Sementara itu, Ketua Dewas RS Harapan Jayakarta yang juga Dosen Universitas Muhammadiyah Prof. Dr. Hamka Hermawan Saputra menambahkan, berdasarkan sensus penduduk tahun 2020, jumlah penduduk Indonesia mencapai 270,2 juta jiwa. Hal tersebut memunculkan anggaran biaya yang sangat besar dalam memenuhi kebutuhan dasar di sektor kesehatan.

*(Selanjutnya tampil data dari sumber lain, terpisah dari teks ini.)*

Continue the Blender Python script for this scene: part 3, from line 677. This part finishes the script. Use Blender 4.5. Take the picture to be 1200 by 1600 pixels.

“Problema kesehatan masyarakat dalam BPJS yang ditemui saat ini antaranya masalah tarif, standarisasi kualitas verifikator, masalah administrasi klaim BPJS dengan digitalisasi. Misal, masih ditemukan harus ada yang dicetak dan tanda tangan basah. Seharusnya sudah serba digital untuk memenuhi kecepatan dan ketepatan pelayanan kesehatan,” kata Hermawan.
Hermawan menambahkan, pemerintah, dalam hal ini Kementerian Kesehatan terlalu fokus pada peranan penanganan orang-orang yang sakit saja. Seharusnya Kemenkes dapat lebih fokus pada peningkatan derajat kesehatan masyarakat melalui penciptaan sistem kesehatan nasional yang ideal.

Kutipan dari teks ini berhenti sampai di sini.